The Jamaica Securities Dealers Association, JSDA, plans to issue a statement on the issue later this week, after consulting with member dealers, according to president Steven Gooden.

Digicel Group’s position is that its bonds were sold under specified conditions and issued under the jurisdiction of the United States, and were not intended for unsophisticated retail investors.

“Digicel has always sold its bonds to institutional or qualifying investors in the US, strictly in accordance with the terms of its offering memoranda, and did not directly sell any bonds to investors in the Caribbean who did not meet this strict criteria,” Digicel Group head of communication Antonia Graham told the Financial Gleaner.

“The bonds were never intended for, nor should they have found their way into the hands of, retail investors; only sophisticated institutional investors and other similarly qualified investors should have bought these bonds,” she said.

Digicel refinanced four bonds this year. The telecom extended the life of the bonds for two years at lower coupon rates, reducing the company’s debt load by US$1.6 billion to about US5.4 billion in the process.

Most bondholders accepted the refinancing terms, pushing back the maturity of the bonds, which will now be redeemed mostly in 2024 and one in 2025. The 8.25 note, for example, got over 97 per cent acceptance. As context, the Digicel 8.25 note and 7.0 note were part of a series of bonds that the company refinanced in 2019 and then again in 2020.

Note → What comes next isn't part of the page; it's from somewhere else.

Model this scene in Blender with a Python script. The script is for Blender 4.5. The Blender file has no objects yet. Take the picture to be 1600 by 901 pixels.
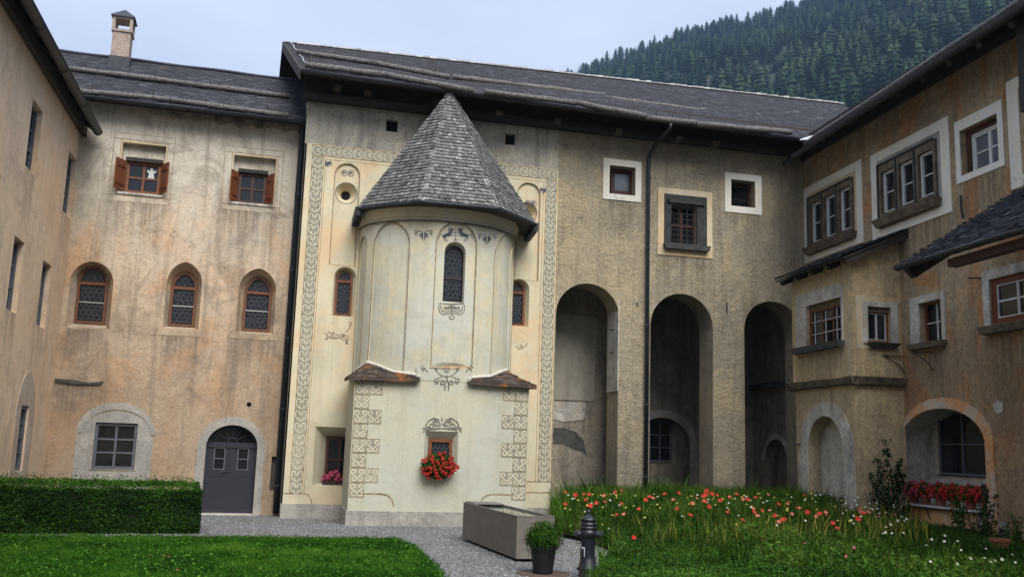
import bpy, math, random
import numpy as np
from mathutils import Vector, noise as mnoise
from mathutils.geometry import delaunay_2d_cdt
from math import sin, cos, tan, pi, radians, sqrt, atan2
random.seed(7); rs = np.random.RandomState(7)
SC = bpy.context.scene; COL = SC.collection
# ------------------------------------------------------------------ camera
F_PX, PITCH, ROLL, EYE = 1500.0, radians(9.3), radians(1.87), 1.6
cam = bpy.data.cameras.new('camera'); cam_o = bpy.data.objects.new('camera', cam); COL.objects.link(cam_o)
cam.sensor_width = 36; cam.lens = 36*F_PX/1600; cam.clip_end = 5000; cam.clip_start = .1
from mathutils import Matrix
cam_o.matrix_world = Matrix.Translation((0, 0, EYE)) @ Matrix.Rotation(pi/2, 4, 'X') @ Matrix.Rotation(PITCH, 4, 'X') @ Matrix.Rotation(ROLL, 4, 'Z')
SC.camera = cam_o
# ------------------------------------------------------------------ light
SC.view_settings.view_transform = 'Standard'; SC.view_settings.look = 'None'; SC.view_settings.exposure = 1.46; SC.view_settings.gamma = 1
SUN_EL, SUN_AZ = radians(48), radians(157)       # azimuth clockwise from +Y
W = bpy.data.worlds.new('World'); SC.world = W; W.use_nodes = True
wn = W.node_tree; wn.nodes.clear()
def wnode(t, **k):
    n = wn.nodes.new(t)
    for a, b in k.items(): setattr(n, a, b)
    return n
sky = wnode('ShaderNodeTexSky', sky_type='NISHITA', sun_disc=False, sun_elevation=SUN_EL, sun_rotation=SUN_AZ)
tc = wnode('ShaderNodeTexCoord'); mp = wnode('ShaderNodeMapping'); mp.inputs['Scale'].default_value = (1.0, 1.0, 2.6)
nz = wnode('ShaderNodeTexNoise'); nz.inputs['Scale'].default_value = 1.7; nz.inputs['Detail'].default_value = 5
rp = wnode('ShaderNodeValToRGB')
rp.color_ramp.elements[0].position = .35; rp.color_ramp.elements[0].color = (2.0, 2.3, 3.1, 1)
rp.color_ramp.elements[1].position = .68; rp.color_ramp.elements[1].color = (3.0, 3.25, 3.75, 1)
mx = wnode('ShaderNodeMix', data_type='RGBA'); mx.inputs[0].default_value = .93
bg = wnode('ShaderNodeBackground'); bg.inputs[1].default_value = .1
wo = wnode('ShaderNodeOutputWorld')
L_ = wn.links.new
L_(tc.outputs['Generated'], mp.inputs[0]); L_(mp.outputs[0], nz.inputs[0]); L_(nz.outputs[0], rp.inputs[0])
sx = wnode('ShaderNodeSeparateXYZ'); ml = wnode('ShaderNodeMath', operation='MULTIPLY_ADD', use_clamp=False); cl = wnode('ShaderNodeMath', operation='MAXIMUM'); cl.inputs[1].default_value = 0
ml.inputs[1].default_value = 2/1.75; ml.inputs[2].default_value = 1/1.75
sc_ = wnode('ShaderNodeVectorMath', operation='SCALE')      # overcast sky: luminance grows with 1+2 sin(elevation)
L_(tc.outputs['Generated'], sx.inputs[0]); L_(sx.outputs[2], cl.inputs[0]); L_(cl.outputs[0], ml.inputs[0])
L_(sky.outputs[0], mx.inputs[6]); L_(rp.outputs[0], mx.inputs[7]); L_(mx.outputs[2], sc_.inputs[0]); L_(ml.outputs[0], sc_.inputs['Scale']); L_(sc_.outputs[0], bg.inputs[0]); L_(bg.outputs[0], wo.inputs[0])
sun = bpy.data.lights.new('sun', 'SUN'); sun.energy = 1.5; sun.angle = radians(40); sun.color = (1, .96, .9)
sun_o = bpy.data.objects.new('sun', sun); COL.objects.link(sun_o)
sd = Vector((sin(SUN_AZ)*cos(SUN_EL), cos(SUN_AZ)*cos(SUN_EL), sin(SUN_EL)))
sun_o.rotation_euler = sd.to_track_quat('Z', 'Y').to_euler()
SC.cycles.max_bounces = 8; SC.cycles.volume_bounces = 1
# ------------------------------------------------------------------ survey: photograph pixels -> points on real planes
def ray(x, y):
    a, b, c = (x-800)/F_PX, (450-y)/F_PX, -1.0
    cr, sr, cp, sp = cos(ROLL), sin(ROLL), cos(PITCH), sin(PITCH)
    a, b = cr*a-sr*b, sr*a+cr*b
    b, c = cp*b-sp*c, sp*b+cp*c
    return Vector((a, -c, b))
EYEP = Vector((0, 0, EYE))
def ground(x, y, z=0):
    d = ray(x, y); return EYEP + d*((z-EYE)/d.z)
def hit(o, n, x, y):
    d = ray(x, y); return EYEP + d*(((o-EYEP).dot(n))/d.dot(n))
class Plane:                       # vertical wall plane: u along, z up, n out of the wall into the court
    def __init__(s, o, az):
        s.o = Vector((o[0], o[1], 0)); a = radians(az); s.d = Vector((sin(a), cos(a), 0)); s.n = Vector((s.d.y, -s.d.x, 0))
    def pt(s, u, z, n=0.0): return s.o + s.d*u + s.n*n + Vector((0, 0, z))
    def nrm(s, u): return s.n
    def uv(s, x, y, n=0.0):
        p = hit(s.o+s.n*n, s.n, x, y); return ((p-s.o).dot(s.d), p.z)
    def rect(s, tl, tr, br, bl, n=0.0):
        a, b, c, d = [s.uv(*q, n) for q in (tl, tr, br, bl)]
        return ((a[0]+d[0])/2, (b[0]+c[0])/2, (c[1]+d[1])/2, (a[1]+b[1])/2)     # u0,u1,z0,z1
    def sub(s, u, n): return Plane(s.pt(u, 0, n), math.degrees(atan2(s.d.x, s.d.y)))
AZF = 75.8
PF = Plane(ground(437, 809), AZF)
PL = Plane(ground(394, 803.5), 75)
PW = Plane(hit(PL.o, PL.n, 100, 450), -14)
PR = Plane(hit(PF.o, PF.n, 1257, 330), 169.6)
PB = PF.sub(0, 1.47)                                   # front of the apse's square base
P0 = hit(PR.o, PR.n, 1412, 600)
PB2 = Plane(P0, AZF); PC = hit(PB2.o, PB2.n, 1335, 600)
PB2 = Plane(PC, AZF); PB1 = Plane(PC, 169.6)
BAYW = (P0-PC).dot(PB2.d)
class Apse:                        # half-elliptic wall of the apse; u is arc-like length from its middle
    uc, a, b, k = 2.98, 1.70, 1.47, 1.6
    def pt(s, u, z, n=0.0):
        t = u/s.k; N = s.nrm2(t)
        return PF.pt(s.uc + s.a*sin(t) + N[0]*n, z, s.b*cos(t) + N[1]*n)
    def nrm2(s, t):
        x, y = sin(t)/s.a, cos(t)/s.b; l = sqrt(x*x+y*y); return x/l, y/l
    def nrm(s, u):
        N = s.nrm2(u/s.k); return PF.d*N[0]+PF.n*N[1]
    def uv(s, x, y, n=0.0):
        d = ray(x, y); o = EYEP-PF.o
        ou, on, du, dn = o.dot(PF.d)-s.uc, o.dot(PF.n), d.dot(PF.d), d.dot(PF.n)
        A, B = s.a+n, s.b+n
        qa = (du/A)**2+(dn/B)**2; qb = 2*(ou*du/A**2+on*dn/B**2); qc = (ou/A)**2+(on/B)**2-1
        D = max(qb*qb-4*qa*qc, 0); t = (-qb-sqrt(D))/(2*qa)
        return (atan2((ou+du*t)/A, (on+dn*t)/B)*s.k, (EYEP+d*t).z)
    rect = Plane.rect
AP = Apse()
# ------------------------------------------------------------------ materials
def M(name):
    m = bpy.data.materials.new(name); m.use_nodes = True
    nt = m.node_tree; return m, nt, nt.nodes['Principled BSDF']
def nd(nt, t, ins=None, **k):
    n = nt.nodes.new(t)
    for a, b in k.items(): setattr(n, a, b)
    for a, b in (ins or {}).items():
        if hasattr(b, 'node'): nt.links.new(b, n.inputs[a])
        else: n.inputs[a].default_value = b
    return n
def pos(nt, sc=(1, 1, 1)):
    g = nd(nt, 'ShaderNodeNewGeometry'); m = nd(nt, 'ShaderNodeMapping', {0: g.outputs['Position'], 'Scale': sc}); return m.outputs[0]
def noise(nt, v, s, d=4, r=.55, dist=0): return nd(nt, 'ShaderNodeTexNoise', {'Vector': v, 'Scale': s, 'Detail': d, 'Roughness': r, 'Distortion': dist}).outputs[0]
def ramp(nt, f, st):
    n = nd(nt, 'ShaderNodeValToRGB', {0: f}); e = n.color_ramp.elements
    while len(e) < len(st): e.new(.5)
    for i, (p, c) in enumerate(st):
        e[i].position = p; e[i].color = (c, c, c, 1) if not hasattr(c, '__len__') else (*c, 1)
    return n.outputs[0]
def mixc(nt, f, a, b, bl='MIX'):
    n = nd(nt, 'ShaderNodeMix', data_type='RGBA', blend_type=bl)
    for i, v in ((0, f), (6, a), (7, b)):
        if hasattr(v, 'node'): nt.links.new(v, n.inputs[i])
        else: n.inputs[i].default_value = v if i == 0 else ((*v, 1) if len(v) == 3 else v)
    return n.outputs[2]
def math_(nt, op, a, b=0.0):
    n = nd(nt, 'ShaderNodeMath', {0: a, 1: b}, operation=op); return n.outputs[0]
def bump(nt, bs, h, st, dist):
    b = nd(nt, 'ShaderNodeBump', {'Height': h, 'Strength': st, 'Distance': dist}); nt.links.new(b.outputs[0], bs.inputs['Normal'])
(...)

“As a result, holders of US$63 million of 8.25 bonds that matured on 30 September 2020 and US$21 million of 7.125 2022 bonds who did not accept the 2019 exchange offer, will lose substantially all of their investment,” Graham said. Together, the outstanding bonds when tallied would value US$84 million.

Following that restructuring, earlier this year, the vehicle used by Digicel to issue the old bonds was liquidated.

“These liquidations follow a winding-up petition to the Bermudan courts, which marked the final administrative step in concluding the comprehensive debt reduction process,” Graham said.

Separately, there are two more bonds, DGL2 2022 and DGL2 2024, that remain open for subscription under the refinancing programme initiated this year.

The timeline was extended due to what Digicel said was a realisation that some retail investors might need more time to decide. The telecoms said US$35 million of the notes remain open for take up.

Digicel will issue the new notes at a value of US$348 for every US$1,000 of the old 2022 notes; and US$227 for every $1,000 of the old 2024 notes.

These are equivalent terms to other investors holding the same DGL2 bonds, which initially got 87 per cent take up, the company said.

The deadline for acceptance of the remaining notes has been extended to October 31.

“This facility was made possible after Digicel took the unprecedented step of placing these bonds in a trust, after it became aware that some of its bonds had been acquired indirectly by retail investors who may not have been aware of or understood the DGL2 tender offer,” said Graham.

“Since becoming aware of this issue, Digicel has also reached out repeatedly to financial institutions or intermediaries who may have sold these bonds to encourage acceptance of the exchange offer by their clients,” she said.

The Digicel 8.25 bond raised US$2 billion at placement in year 2012. It was refinanced in January 2019 and swapped for US$1 billion of DGL1 2022 and US$937 million of DGL2 2024 bonds, said Digicel.

The bondholders who did not participate in last year’s bond swap “ultimately saw their holdings subordinated to the US$7 billion of more senior debt in that 2019 exchange offer, which has since been restructured”, Graham said.